▶ _Short problem_
Look for the word "pixels" in the entries below, then copy every line that has it.

* START Data supplied *

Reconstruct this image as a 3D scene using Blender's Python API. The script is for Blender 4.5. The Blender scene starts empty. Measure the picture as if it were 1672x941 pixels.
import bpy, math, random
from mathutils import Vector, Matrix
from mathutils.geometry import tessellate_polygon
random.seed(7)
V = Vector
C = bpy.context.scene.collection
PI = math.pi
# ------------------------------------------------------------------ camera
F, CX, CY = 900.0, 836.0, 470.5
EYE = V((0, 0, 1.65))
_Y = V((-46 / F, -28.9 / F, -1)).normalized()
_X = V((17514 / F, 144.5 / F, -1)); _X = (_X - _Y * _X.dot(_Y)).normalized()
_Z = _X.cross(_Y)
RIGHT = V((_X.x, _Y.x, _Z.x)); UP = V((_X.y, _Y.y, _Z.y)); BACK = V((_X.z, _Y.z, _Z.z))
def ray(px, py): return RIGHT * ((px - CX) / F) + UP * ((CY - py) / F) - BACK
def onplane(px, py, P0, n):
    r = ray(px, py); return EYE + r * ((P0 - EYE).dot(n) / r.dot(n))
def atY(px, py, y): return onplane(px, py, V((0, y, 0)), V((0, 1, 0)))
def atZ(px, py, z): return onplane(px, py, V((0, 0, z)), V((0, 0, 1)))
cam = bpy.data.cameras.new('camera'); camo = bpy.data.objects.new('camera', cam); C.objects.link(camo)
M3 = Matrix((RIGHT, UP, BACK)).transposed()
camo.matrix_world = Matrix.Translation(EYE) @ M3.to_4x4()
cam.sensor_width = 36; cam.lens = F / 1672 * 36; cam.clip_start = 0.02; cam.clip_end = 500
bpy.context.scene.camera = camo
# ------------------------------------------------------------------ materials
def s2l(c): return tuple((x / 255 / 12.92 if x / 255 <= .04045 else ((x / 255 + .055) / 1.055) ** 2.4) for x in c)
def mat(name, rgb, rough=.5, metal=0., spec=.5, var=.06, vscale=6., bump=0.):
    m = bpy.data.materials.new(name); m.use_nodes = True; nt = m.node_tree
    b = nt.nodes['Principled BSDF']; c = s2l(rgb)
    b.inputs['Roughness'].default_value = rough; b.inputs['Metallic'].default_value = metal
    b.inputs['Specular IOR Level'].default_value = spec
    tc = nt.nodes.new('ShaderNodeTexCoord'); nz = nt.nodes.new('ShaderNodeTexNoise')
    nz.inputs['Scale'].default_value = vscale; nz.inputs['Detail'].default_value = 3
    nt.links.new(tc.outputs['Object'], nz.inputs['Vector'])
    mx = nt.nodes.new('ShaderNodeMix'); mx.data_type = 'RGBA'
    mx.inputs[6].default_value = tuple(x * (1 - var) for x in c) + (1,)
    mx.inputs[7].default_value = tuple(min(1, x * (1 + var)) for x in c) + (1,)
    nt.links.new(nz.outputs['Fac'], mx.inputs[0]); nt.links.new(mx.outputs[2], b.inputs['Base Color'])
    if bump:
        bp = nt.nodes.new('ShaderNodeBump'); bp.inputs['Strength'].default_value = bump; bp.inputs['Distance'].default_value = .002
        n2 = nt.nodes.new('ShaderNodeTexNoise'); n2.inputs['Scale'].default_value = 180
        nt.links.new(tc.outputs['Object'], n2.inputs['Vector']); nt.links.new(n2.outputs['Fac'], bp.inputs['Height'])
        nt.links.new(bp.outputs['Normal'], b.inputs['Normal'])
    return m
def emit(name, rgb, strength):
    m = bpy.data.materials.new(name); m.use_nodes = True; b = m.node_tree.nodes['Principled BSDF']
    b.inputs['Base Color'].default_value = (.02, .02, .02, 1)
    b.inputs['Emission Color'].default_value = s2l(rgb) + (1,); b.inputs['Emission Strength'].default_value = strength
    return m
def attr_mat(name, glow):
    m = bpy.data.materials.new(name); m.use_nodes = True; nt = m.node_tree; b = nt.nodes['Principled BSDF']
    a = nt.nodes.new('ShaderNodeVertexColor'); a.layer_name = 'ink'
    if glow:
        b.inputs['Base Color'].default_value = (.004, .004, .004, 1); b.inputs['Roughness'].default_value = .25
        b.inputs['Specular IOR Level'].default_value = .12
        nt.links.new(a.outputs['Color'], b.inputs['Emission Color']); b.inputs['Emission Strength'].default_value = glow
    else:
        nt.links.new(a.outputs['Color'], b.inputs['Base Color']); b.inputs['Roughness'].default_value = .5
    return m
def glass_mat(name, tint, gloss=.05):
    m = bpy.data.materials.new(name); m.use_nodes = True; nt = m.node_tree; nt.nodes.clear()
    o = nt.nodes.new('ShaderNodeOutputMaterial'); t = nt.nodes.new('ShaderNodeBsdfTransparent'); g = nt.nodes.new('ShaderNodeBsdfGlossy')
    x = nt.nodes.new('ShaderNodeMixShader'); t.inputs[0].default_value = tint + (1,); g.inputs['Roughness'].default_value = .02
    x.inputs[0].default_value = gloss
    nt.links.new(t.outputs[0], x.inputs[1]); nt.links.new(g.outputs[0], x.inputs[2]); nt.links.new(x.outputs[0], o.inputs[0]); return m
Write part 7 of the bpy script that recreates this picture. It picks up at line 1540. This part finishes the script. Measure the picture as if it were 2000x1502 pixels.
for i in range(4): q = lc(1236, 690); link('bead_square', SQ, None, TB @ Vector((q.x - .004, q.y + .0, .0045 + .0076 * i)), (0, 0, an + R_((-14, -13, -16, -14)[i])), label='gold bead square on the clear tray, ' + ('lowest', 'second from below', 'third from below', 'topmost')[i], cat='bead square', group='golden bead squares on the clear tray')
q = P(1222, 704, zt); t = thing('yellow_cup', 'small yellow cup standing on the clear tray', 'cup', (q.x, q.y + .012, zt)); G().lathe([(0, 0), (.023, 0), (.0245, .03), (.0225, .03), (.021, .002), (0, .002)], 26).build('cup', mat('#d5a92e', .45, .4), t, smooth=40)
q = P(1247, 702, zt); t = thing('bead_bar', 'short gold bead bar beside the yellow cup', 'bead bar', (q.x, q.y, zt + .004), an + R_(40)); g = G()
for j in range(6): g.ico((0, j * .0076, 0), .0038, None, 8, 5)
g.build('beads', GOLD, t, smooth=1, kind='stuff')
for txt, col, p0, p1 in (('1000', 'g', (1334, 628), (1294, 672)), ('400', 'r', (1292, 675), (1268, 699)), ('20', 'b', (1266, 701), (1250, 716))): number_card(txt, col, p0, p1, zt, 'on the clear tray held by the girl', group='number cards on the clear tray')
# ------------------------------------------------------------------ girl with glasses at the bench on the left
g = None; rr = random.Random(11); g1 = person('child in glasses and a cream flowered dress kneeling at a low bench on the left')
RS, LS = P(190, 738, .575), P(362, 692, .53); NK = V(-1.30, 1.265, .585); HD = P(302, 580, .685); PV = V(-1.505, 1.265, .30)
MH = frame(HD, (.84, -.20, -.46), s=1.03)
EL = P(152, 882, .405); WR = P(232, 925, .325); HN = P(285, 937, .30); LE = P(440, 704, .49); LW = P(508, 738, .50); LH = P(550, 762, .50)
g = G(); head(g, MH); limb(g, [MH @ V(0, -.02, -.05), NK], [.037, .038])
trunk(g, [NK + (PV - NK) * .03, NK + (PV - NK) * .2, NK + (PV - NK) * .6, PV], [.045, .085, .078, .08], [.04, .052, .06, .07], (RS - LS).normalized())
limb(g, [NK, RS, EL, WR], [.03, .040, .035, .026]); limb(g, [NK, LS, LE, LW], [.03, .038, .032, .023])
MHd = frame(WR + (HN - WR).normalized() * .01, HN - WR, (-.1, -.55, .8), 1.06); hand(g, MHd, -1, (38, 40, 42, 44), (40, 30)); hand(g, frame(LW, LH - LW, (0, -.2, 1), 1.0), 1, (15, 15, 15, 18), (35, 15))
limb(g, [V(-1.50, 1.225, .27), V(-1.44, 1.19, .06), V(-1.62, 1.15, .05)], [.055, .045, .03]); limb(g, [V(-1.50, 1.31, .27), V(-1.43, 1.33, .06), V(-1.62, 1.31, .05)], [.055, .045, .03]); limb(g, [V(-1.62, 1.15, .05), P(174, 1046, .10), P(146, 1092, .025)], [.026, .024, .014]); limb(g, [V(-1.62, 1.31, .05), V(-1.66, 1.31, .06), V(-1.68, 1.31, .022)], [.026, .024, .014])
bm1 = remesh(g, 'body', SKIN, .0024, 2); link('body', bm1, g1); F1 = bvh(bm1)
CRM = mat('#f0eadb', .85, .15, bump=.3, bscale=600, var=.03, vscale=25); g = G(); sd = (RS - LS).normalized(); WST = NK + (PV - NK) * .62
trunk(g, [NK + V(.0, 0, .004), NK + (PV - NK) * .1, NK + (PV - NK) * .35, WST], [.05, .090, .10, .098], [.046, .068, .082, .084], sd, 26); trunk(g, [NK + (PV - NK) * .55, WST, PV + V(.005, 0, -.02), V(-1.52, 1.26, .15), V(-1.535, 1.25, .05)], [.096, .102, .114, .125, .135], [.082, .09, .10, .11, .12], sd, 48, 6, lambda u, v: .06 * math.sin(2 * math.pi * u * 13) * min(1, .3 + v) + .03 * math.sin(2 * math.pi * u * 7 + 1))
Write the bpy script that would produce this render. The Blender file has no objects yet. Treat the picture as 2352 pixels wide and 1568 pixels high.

* END Data supplied *

▶ _Exercise solution_
Reconstruct this image as a 3D scene using Blender's Python API. The script is for Blender 4.5. The Blender scene starts empty. Measure the picture as if it were 1672x941 pixels.
Write part 7 of the bpy script that recreates this picture. It picks up at line 1540. This part finishes the script. Measure the picture as if it were 2000x1502 pixels.
Write the bpy script that would produce this render. The Blender file has no objects yet. Treat the picture as 2352 pixels wide and 1568 pixels high.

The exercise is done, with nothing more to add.